National debt: Invest in Sukuk, others to reduce pressure on Govt spending — Minister

..Says N9.18trn allocated to debt servicing in 2024 budget

The Minister of Finance and Coordinating Minister of the Economy, Mr. Wale Edun has recommended an increased participation in the non-interest market to reduce huge fiscal constraint on the Government.

The Minister explained that Nigeria’s high debt service to revenue ratio was posing significant fiscal constraints on the Federal Government.

Speaking at the opening of the Securities and Exchange Commission (SEC) Nigeria-Islamic Financial Services Board (IFSB) International Forum, Edun further disclosed that the Federal Government in its proposed 2024 budget sets aside a whooping N9.18 trillion out of the total budget of N27.5 trillion for debt servicing is expected to gulp N9.18 trillion.

He noted that the non-interest financial market or Islamic financial market presents a cheaper and sustainable way to raise funding for major infrastructure, adding that Nigeria needs to increase its participation in the global non-interest financial market.

He expressed optimism that the outcome of the forum would “not only strengthen the ties between the Islamic finance community around the world but would also lead to us taking more advantage of the huge funds that are available in the non-interest world so as to have a viable way of financing the green sustainable growth which is the agenda of Nigeria.”

“To attract the investments that would increase the productivity of the economy, grow the economy, create jobs, reduce poverty and help the President meet his promise to Nigerians, a better life for all.”

Also speaking at the forum, the Director General, SEC Nigeria, Mr. Lamido Yuguda pointed out that although there has been significant growth in the non-interest financial sector in Nigeria, it remains very small when compared to the global market.

Yuguda explained that the structure of the market makes it a fair, just and equitable financial market rather than just an Islamic financial market.

He held that in 2022 the Islamic Finance Industry had an estimated size of $ 3.25 trillion, with global Sukuk issuances valued at $182.72 billion,” adding that in Nigeria, the Islamic finance segment of the financial industry reached an estimated size of $2.9 billion as at the end of 2022, with outstanding Sukuk forming the largest part at 57 percent, followed by Islamic banks at 42 percent (total assets), and the remaining 1 percent split between Islamic funds (total assets) and takaful (total contributions)”.

He stated that this “shows that the Nigerian market makes up just 0.9 percent of the global non-interest market, indicating the dire need for more growth.

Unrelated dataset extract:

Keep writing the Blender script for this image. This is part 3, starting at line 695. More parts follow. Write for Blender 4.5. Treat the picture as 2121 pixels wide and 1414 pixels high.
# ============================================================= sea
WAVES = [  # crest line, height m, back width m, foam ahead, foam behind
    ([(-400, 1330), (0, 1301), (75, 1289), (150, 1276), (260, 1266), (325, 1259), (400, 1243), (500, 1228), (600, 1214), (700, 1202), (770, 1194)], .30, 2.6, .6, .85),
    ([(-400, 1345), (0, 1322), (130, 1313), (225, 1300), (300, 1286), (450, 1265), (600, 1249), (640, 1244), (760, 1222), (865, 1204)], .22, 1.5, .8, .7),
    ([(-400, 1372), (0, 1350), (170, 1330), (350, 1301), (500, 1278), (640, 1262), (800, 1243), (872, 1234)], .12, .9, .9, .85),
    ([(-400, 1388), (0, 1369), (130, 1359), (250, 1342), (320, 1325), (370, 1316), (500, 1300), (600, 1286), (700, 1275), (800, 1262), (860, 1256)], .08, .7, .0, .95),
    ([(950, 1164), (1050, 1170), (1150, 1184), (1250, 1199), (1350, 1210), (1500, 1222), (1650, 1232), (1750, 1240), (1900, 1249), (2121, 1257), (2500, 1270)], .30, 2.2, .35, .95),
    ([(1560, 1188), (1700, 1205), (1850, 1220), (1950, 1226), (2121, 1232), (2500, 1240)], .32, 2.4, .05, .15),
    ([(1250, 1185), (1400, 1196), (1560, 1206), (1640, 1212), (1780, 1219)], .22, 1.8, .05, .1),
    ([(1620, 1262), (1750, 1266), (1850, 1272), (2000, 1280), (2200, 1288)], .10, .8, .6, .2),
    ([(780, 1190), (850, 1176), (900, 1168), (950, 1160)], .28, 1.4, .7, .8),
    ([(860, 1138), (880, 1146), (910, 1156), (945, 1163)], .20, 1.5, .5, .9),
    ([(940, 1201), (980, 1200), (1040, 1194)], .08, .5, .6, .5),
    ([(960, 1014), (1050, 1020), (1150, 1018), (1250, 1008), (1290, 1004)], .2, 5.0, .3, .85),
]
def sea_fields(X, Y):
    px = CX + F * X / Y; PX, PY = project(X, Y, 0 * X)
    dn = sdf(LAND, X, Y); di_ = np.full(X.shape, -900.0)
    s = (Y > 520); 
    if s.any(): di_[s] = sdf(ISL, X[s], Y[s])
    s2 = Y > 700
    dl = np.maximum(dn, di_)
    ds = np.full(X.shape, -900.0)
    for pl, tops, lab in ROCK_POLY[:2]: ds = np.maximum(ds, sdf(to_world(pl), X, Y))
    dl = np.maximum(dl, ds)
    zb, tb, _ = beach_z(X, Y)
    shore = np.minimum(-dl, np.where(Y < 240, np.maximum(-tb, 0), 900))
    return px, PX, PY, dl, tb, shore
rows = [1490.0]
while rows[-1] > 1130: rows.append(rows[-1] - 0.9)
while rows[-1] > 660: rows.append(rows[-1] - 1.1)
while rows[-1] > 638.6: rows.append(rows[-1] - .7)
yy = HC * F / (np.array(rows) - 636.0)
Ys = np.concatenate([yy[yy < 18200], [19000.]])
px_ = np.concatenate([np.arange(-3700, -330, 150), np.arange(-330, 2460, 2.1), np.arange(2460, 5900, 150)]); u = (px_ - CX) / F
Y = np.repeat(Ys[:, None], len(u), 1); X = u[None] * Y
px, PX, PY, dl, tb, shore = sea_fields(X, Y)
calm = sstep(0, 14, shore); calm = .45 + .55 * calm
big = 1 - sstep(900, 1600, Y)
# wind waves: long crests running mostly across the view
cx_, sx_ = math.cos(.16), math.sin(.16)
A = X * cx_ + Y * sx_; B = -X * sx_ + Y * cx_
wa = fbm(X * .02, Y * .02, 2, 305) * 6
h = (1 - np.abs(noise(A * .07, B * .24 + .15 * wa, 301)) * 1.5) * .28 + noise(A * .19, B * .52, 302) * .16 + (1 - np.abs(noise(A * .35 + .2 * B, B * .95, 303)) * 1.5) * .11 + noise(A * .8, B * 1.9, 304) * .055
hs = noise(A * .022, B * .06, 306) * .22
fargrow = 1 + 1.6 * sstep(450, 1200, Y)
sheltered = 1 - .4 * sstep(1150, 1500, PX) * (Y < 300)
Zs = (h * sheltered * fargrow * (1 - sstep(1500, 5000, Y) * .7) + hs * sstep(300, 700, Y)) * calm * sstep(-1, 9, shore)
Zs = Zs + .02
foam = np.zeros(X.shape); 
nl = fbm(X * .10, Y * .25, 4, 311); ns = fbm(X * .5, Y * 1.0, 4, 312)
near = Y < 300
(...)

With the country boasting a large population and a significant proportion unbanked, the long-term potential for Islamic finance in Nigeria is immense.”

“The Non-Interest (Islamic) Capital Market in Nigeria has undergone transformative growth, becoming an integral part of our financial framework, offering a distinctive platform for ethical and Shari’ah-compliant investments. The NICM contributes to the diversity of our financial markets in line with our revised capital market Master plan 2021 -2025.

“Since the debut of Sukuk in Nigeria in 2017, the Debt Management Office has raised almost N1 trillion to finance over 5,000 kilometers of critical roads & bridges with all such issuances oversubscribed.

“The oversubscription of the most recent 6th Federal Government of Nigeria Sukuk by 435 percent underscores investor confidence, showcasing the strategic role of Sukuk in infrastructure development and financial inclusion.

“We are all aware that Sukuks backed by assets promote risk sharing in high-risk projects, offer flexibility in project stages and foster public-private partnerships.”

On his part, the Secretary General, IFSB, Dr. Bello Lawal Danbatta said the global non-interest financial sector is expected to grow by 10 percent in 2023-2024 year-on-year.

Dr. Danbatta said Nigeria with its huge population can lead the Africa continent in exploring the potentials presented by the non-interest financial sector.

“We have the opportunity to be able to cut down on the excessive devaluation of our currency through the leveraging of a non-interest capital market to build our own designed infrastructure,” he added.